We cannot tell how she will react but your conduct before now will determine the outcome. That is, if you have been good to her, she is likely to forgive you, but if your behaviour has been a pain to her, then things might be different. That is why you must be the one to disclose this matter to her.
In addition, the child’s welfare needs to be taken into consideration and this is something that the three of you need to agree on. All said and done, make an honest assessment of your relationship so that such incidents can be avoided in future. Sometimes couples slowly drift apart without their knowledge. It is only episodes like this that jerks them to reality. Therefore make every necessary changes that you may have to. Together you can turn and get this relationship back on course and thriving.

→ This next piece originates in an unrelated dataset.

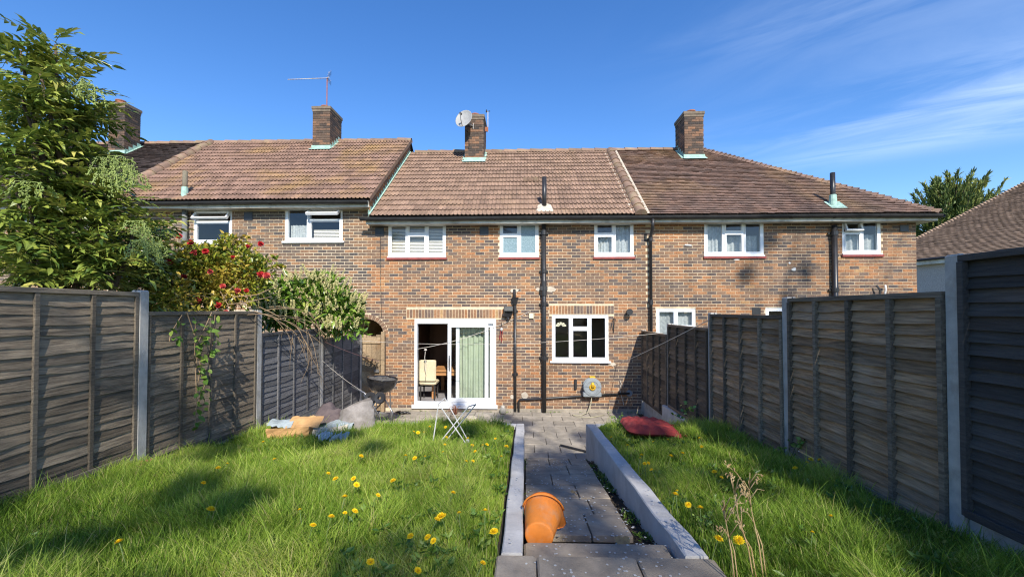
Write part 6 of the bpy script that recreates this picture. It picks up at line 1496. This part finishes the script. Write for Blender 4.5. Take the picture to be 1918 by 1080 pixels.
LL = [leaf_mesh('laurel_leaf', .15, .056, 'leaf_laurel', fold=.22, droop=.15) for _ in range(2)]
fr_ = [i for i in r_.permutation(len(P)) if P[i, 1] < 8.15][:270]
for i in fr_: link('leaf', rs.choice(LL), None, la, Vector(P[i]) - lb + Vector((.02, -.04, .02)), look(Dn[i], 40, rs), float(np.clip(tn[i] + .2, 0, 1)))
def raceme(seed):
    rs_ = random.Random(seed); b = MB(); L = rs_.uniform(.15, .2); b.tube([(0, 0, 0), (.004, 0, L)], .002, 3)
    for j in range(48):
        t = rs_.random(); a = rs_.uniform(0, 6.28); r0 = .02 * (1 - .5 * t); c = Vector((math.cos(a) * r0, math.sin(a) * r0, .02 + t * (L - .02))); s = .008; b.add([c + Vector(v) * s for v in ((1, 0, 0), (-1, 0, 0), (0, 1, 0), (0, -1, 0), (0, 0, 1), (0, 0, -1))], [(0, 2, 4), (2, 1, 4), (1, 3, 4), (3, 0, 4), (2, 0, 5), (1, 2, 5), (3, 1, 5), (0, 3, 5)])
    me = b.mesh('raceme'); me.materials.append(MATS['raceme']); return me
RCm = [raceme(i) for i in range(4)]
for k in range(240):
    b_ = rs.choice(blobs); a = rs.uniform(math.pi * .95, math.pi * 2.05); el = rs.uniform(-.15, 1.0); p = Vector(b_[:3]) + Vector((math.cos(a) * b_[3] * math.cos(el), math.sin(a) * b_[4] * math.cos(el), math.sin(el) * b_[5])) * 1.08
    d = Vector((math.cos(a) * .4 + rs.uniform(-.25, .25), math.sin(a) * .5, .9)); s = rs.uniform(.8, 1.25); link('flower_spike', rs.choice(RCm), None, la, p - lb, d.to_track_quat('Z', 'Y').to_euler(), scale=(s, s, s))
q = MB()
for b_ in blobs: q.tube([lb + Vector((rs.uniform(-.1, .1), 0, 0)), Vector((lb.x, lb.y, 1.5)).lerp(Vector(b_[:3]), .4), Vector(b_[:3])], [.04, .025, .008], 6)
for c_ in cur: q.tube(c_, [.007, .006, .005, .004, .004, .003, .002], 4, caps=False)
link('trunk', q.mesh('trunk', lb, True), 'bark', la)

# ------------------------------------------------------------------ climber hanging over the fence and dead twigs
cl = thing('climber', 'leafy green climber hanging down the weathered left fence panel', 'climber', (-3.85, 5.0, 2.4)); cb_ = Vector((-3.85, 5.0, 2.4)); LV = [leaf_mesh('vine_leaf', .075, .06, 'leaf_vine', fold=.2, droop=.25, n=3) for _ in range(2)]
def wy(px_, py_): # a point just in front of the left fence face
    Y = 3.86 * 810 / (984.5 - px_); return Vector((-3.86, Y, 2.48 + (580 - py_) / 810 * Y))
for si, pts in enumerate(([(372, 585), (352, 640), (348, 700), (345, 760), (340, 815)], [(330, 585), (345, 640), (355, 690), (350, 740)], [(385, 590), (378, 650), (360, 670)], [(318, 590), (300, 625), (296, 640)], [(345, 600), (350, 680), (362, 720), (352, 770)])):
    W = [wy(*p) + Vector((rs.uniform(.0, .08), 0, 0)) for p in pts]; q = MB(); q.tube(W, .005, 4); link('vine_stem', q.mesh('vine_stem', cb_), 'twig', cl)
    for i in range(len(W) - 1):
        for k in range(8 if si != 3 else 4):
            p = W[i].lerp(W[i + 1], rs.random()) + Vector((rs.uniform(0, .06), rs.uniform(-.07, .07), rs.uniform(-.04, .04))); link('leaf', rs.choice(LV), None, cl, p - cb_, look((rs.uniform(.1, 1), rs.uniform(-1, .5), rs.uniform(-.7, .4)), 50, rs), rs.uniform(.1, 1), scale=(rs.uniform(.7, 1.25),) * 3)
tw = thing('dead_twigs', 'tangle of bare brown twigs hanging over the slate fence panel', 'twigs', (-3.85, 6.5, 2.2)); tb_ = Vector((-3.85, 6.5, 2.2))
def twig(p0, d, L, r0, lev):
    pts = [p0]; dd_ = d.copy()
    for i in range(6): dd_ = (dd_ + Vector((rs.uniform(-.2, .2), rs.uniform(-.25, .25), -.16 + rs.uniform(-.1, .1)))).normalized(); pts.append(pts[-1] + dd_ * L / 6)
    for p in pts: p.x = max(p.x, -3.87)
    b = MB(); b.tube(pts, [r0 * (1 - .13 * i) for i in range(7)], 4); link('twig', b.mesh('twig', tb_, True), 'twig', tw)
    if lev < 2:
        for k in range(3): twig(pts[rs.randint(2, 5)], (dd_ + Vector((rs.uniform(-.3, .5), rs.uniform(-.9, .9), rs.uniform(-.5, .4)))).normalized(), L * rs.uniform(.4, .65), r0 * .6, lev + 1)
for k in range(6): twig(Vector((-3.9, 6.05 + .12 * k, 2.38 + rs.uniform(-.1, .15))), Vector((.35 + rs.uniform(-.2, .3), rs.uniform(.1, .9), rs.uniform(-.3, .35))).normalized(), rs.uniform(.8, 1.3), .008, 0 if k < 3 else 1)
tw2 = thing('rambling_shrub', 'pale bare stems arching between camellia and laurel above the fence', 'shrub', (-3.9, 6.2, 2.5)); tb2 = Vector((-3.9, 6.2, 2.5))
for pts in (((405, 565, 5.9), (430, 555, 6.0), (470, 552, 6.2), (510, 535, 6.5)), ((400, 545, 6.0), (415, 570, 5.9), (455, 565, 6.0), (500, 555, 6.3)), ((370, 590, 5.7), (400, 578, 5.7), (440, 590, 5.9), (480, 588, 6.1), (560, 595, 6.8)), ((440, 520, 6.2), (420, 540, 6.0), (405, 560, 5.9)), ((485, 588, 6.1), (540, 605, 6.5), (590, 638, 7.0))):
    b = MB(); b.tube([upx(*p) for p in pts], .007, 5); link('stem', b.mesh('stem', tb2, True), 'twig', tw2)

# ------------------------------------------------------------------ conifer beyond the right house
cf = Vector((26.4, 27.5, 0)); co = thing('conifer_tree', 'dark green feathery conifer rising between the right house and the far house', 'tree', cf)
q = MB(); q.tube([cf, cf + Vector((.2, 0, 6)), cf + Vector((0, 0, 9.2))], [.35, .2, .03], 8); r_ = np.random.default_rng(12); P = []; Dn = []; lim = MB()
for i in range(230):
    z = 1.5 + 7.5 * r_.random() ** .8; a = r_.uniform(0, 6.283); k = (z - 1.5) / 7.9; L = (3.9 * (1 - k) ** .45 + .7) * r_.uniform(.6, 1.1); el = .35 + .75 * k + r_.uniform(-.15, .25)
    d = np.array([math.cos(a) * math.cos(el), math.sin(a) * math.cos(el), math.sin(el)]); p0 = np.array(cf) + np.array([0, 0, z * .93]); n = 140
    t = r_.random(n) ** .7; curve = np.array([0, 0, .34]) * L; c = p0 + d * (L * t)[:, None] + curve * (t ** 2)[:, None]; wd = .30 * (1 - t * .92)[:, None]
    P.append(c + r_.normal(size=(n, 3)) * wd * np.array([1, 1, .6])); Dn.append(d * 1.4 + r_.normal(0, .55, (n, 3)) + np.array([0, 0, .5])); lim.tube([p0, p0 + d * L * .5 + curve * .25, p0 + d * L + curve], [.05, .03, .01], 4)
P = np.concatenate(P); Dn = np.concatenate(Dn); tn = np.clip(.3 + .4 * noise2(P[:, 0], P[:, 2], 2, 1.2) + r_.normal(0, .2, len(P)), .02, 1)
leaf_cloud('crown', P, Dn, .34, .085, 'needle', tn, 14, co, cf); link('trunk', q.mesh('trunk', cf, True), 'bark', co); link('limbs', lim.mesh('limbs', cf), 'bark', co, kind='stuff')
# ------------------------------------------------------------------ bare trees behind the camera, whose branches and added leaf clumps dapple the garden
def shade_clumps(tree, base, n, xr, yr, zr, seed, rr=(.22, .5)):
    """leaf clumps added high in an unseen crown to cast blotchy shade"""
    r = np.random.default_rng(seed); P = []; Dn = []
    for i in range(n):
        c = np.array([r.uniform(*xr), r.uniform(*yr), r.uniform(*zr)]); k = 120; v = r.normal(size=(k, 3)); v /= np.linalg.norm(v, axis=1)[:, None]; rad = r.uniform(*rr) * np.array([r.uniform(.5, 1.9), 1.2, r.uniform(.4, 1.1)])
        P.append(c + v * (r.random(k) ** .5)[:, None] * rad); Dn.append(v + r.normal(0, .6, (k, 3)))
    P = np.concatenate(P); leaf_cloud('shade_clumps', P, np.concatenate(Dn), .15, .11, 'leaf_laurel', r.random(len(P)) * .6, seed, tree, base)
def bare_tree(base, h, spread, seed, label, r0=.16, lean=(0, 0), depth=5, fork=3, first=.3):
    rs = random.Random(seed); segs = MB(); trunk = MB()
    def grow(p, d, L, r, lev, mb):
        n = 3; pts = [p]; rad = [r]; dd = d.copy()
        for i in range(n):
            dd = (dd + Vector((rs.uniform(-1, 1), rs.uniform(-1, 1), rs.uniform(-.4, .7))) * .16).normalized(); pts.append(pts[-1] + dd * L / n); rad.append(r * (1 - .38 * (i + 1) / n))
        mb.tube(pts, rad, 6 if lev < 2 else 4 if lev < 4 else 3, caps=False)
        if lev >= depth: return
        k = fork if lev < depth - 1 else fork + 1
        for j in range(k):
            t = rs.uniform(.45, 1.0) if j else 1.0; i = min(n - 1, int(t * n)); q = pts[i].lerp(pts[i + 1], t * n - i) if i < n else pts[-1]
            ax = dd.orthogonal().normalized(); ax.rotate(Matrix.Rotation(rs.uniform(0, 6.283), 3, dd)); nd = dd.copy(); nd.rotate(Matrix.Rotation(R(rs.uniform(18, 30) if j == 0 else rs.uniform(30, 62)) * spread, 3, ax)); nd.z += .12; nd.normalize()
            grow(q, nd, L * rs.uniform(.66, .84), max(.0045, rad[-1] * (.86 if j == 0 else rs.uniform(.5, .7))), lev + 1, segs)
    p = Vector(base); d = Vector((lean[0], lean[1], 1)).normalized(); pts = [p]; rad = [r0 * 1.25]
    for i in range(4): pts.append(pts[-1] + (d + Vector((rs.uniform(-.06, .06), rs.uniform(-.06, .06), 0))) * h * first / 4); rad.append(r0 * (1 - .06 * i))
    trunk.tube(pts, rad, 8)
    for j in range(4):
        nd = Vector((math.cos(j * 1.57 + rs.uniform(-.4, .4)) * spread * .75, math.sin(j * 1.57 + rs.uniform(-.4, .4)) * spread * .75, 1)).normalized()
        grow(pts[-1] if j < 2 else pts[-2], nd, h * .2, r0 * .62, 1, segs)
    t = thing('bare_tree', label, 'tree', base); link('trunk', trunk.mesh('trunk', base), 'bark_grey', t); link('branches', segs.mesh('branches', base), 'bark_grey', t, kind='stuff'); return t
ta_ = bare_tree((4.9, -12.5, 1.4), 17, .95, 5, 'leafless tree behind the camera, with clumps added so its crown dapples the path and right lawn', r0=.2, fork=4)
shade_clumps(ta_, (4.9, -12.5, 1.4), 26, (4.2, 7.4), (-14.3, -10.7), (11.8, 15.8), 31, (.14, .36))
shade_clumps(ta_, (4.9, -12.5, 1.4), 5, (4.0, 5.6), (-14, -11), (16.2, 18.6), 14, (.1, .26))
shade_clumps(ta_, (4.9, -12.5, 1.4), 16, (5.7, 7.6), (-14, -11), (11.6, 15.0), 24, (.12, .36))
tb_ = bare_tree((0.9, -13.5, 1.4), 17, 1.05, 9, 'leafless tree behind the camera, with clumps added so its crown dapples the left lawn', r0=.2, fork=4)
shade_clumps(tb_, (0.9, -13.5, 1.4), 17, (-.8, 1.8), (-15, -11.5), (12, 16.8), 6, (.12, .34))
shade_clumps(tb_, (0.9, -13.5, 1.4), 9, (2.0, 3.9), (-14.5, -11.5), (13.2, 16.6), 16, (.1, .26))
tc_ = bare_tree((11.8, -12.5, 1.5), 25, .85, 13, 'tall leafless tree behind the camera whose twigs and added clumps shade the right house', r0=.3, fork=4)
shade_clumps(tc_, (11.8, -12.5, 1.5), 8, (9.4, 13.6), (-13.5, -11.5), (20.2, 22.8), 8, (.06, .2))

(Hilda Boke Mahare has a background in Counselling Psychology)
Ochieng, I more or less understand the situation you are in but I am not sure about what sort of ending you are anticipating through this. Picking from your words you say she is asking you about what to tell her parents but on the other hand you are talking to her and she is not listening? We shall get back to this later but it is somewhat a paradox.
Essentially, I have my fingers crossed that she is actually 18 as you say because anything lower than this can actually turn out to be disastrous for you. If he is indeed 18 the problems are still enormous but of a different nature. If my imagination serves me right, you are trying to get her to sort this matter once and for all through a termination. If this be the case then she is doing the right thing by not listening to you and it is actually very unfair of you to think of putting her life at risk all for your convenience. If she is pregnant with your child I encourage you to deal with the matter as is and not consider unreasonable shortcuts that only work well for you.
I am also surprised that you term her an irresponsible girl but do remember that you repeatedly had sexual relations with her so you are just as irresponsible if not more. This is something you will have to deal with for the rest of your life and with such matters the key is coming out clean on this. Yes, it will have repercussions on you and all the families that are involved in this. There is no other way to dealing with such matters. Come clean and take whatever responsibility that may come from this. You may not need to marry her but as far as the child is concerned, you ought to take your rightful share of responsibilities and support them. Yes, this will impact heavily on your family but since there is no other way to go about this you will have to bear the brunt. On their part, they will need to come to terms with this and learn to live with it. The alternative is to move from that neighbourhood and deal with this secretly for as long as it will be possible.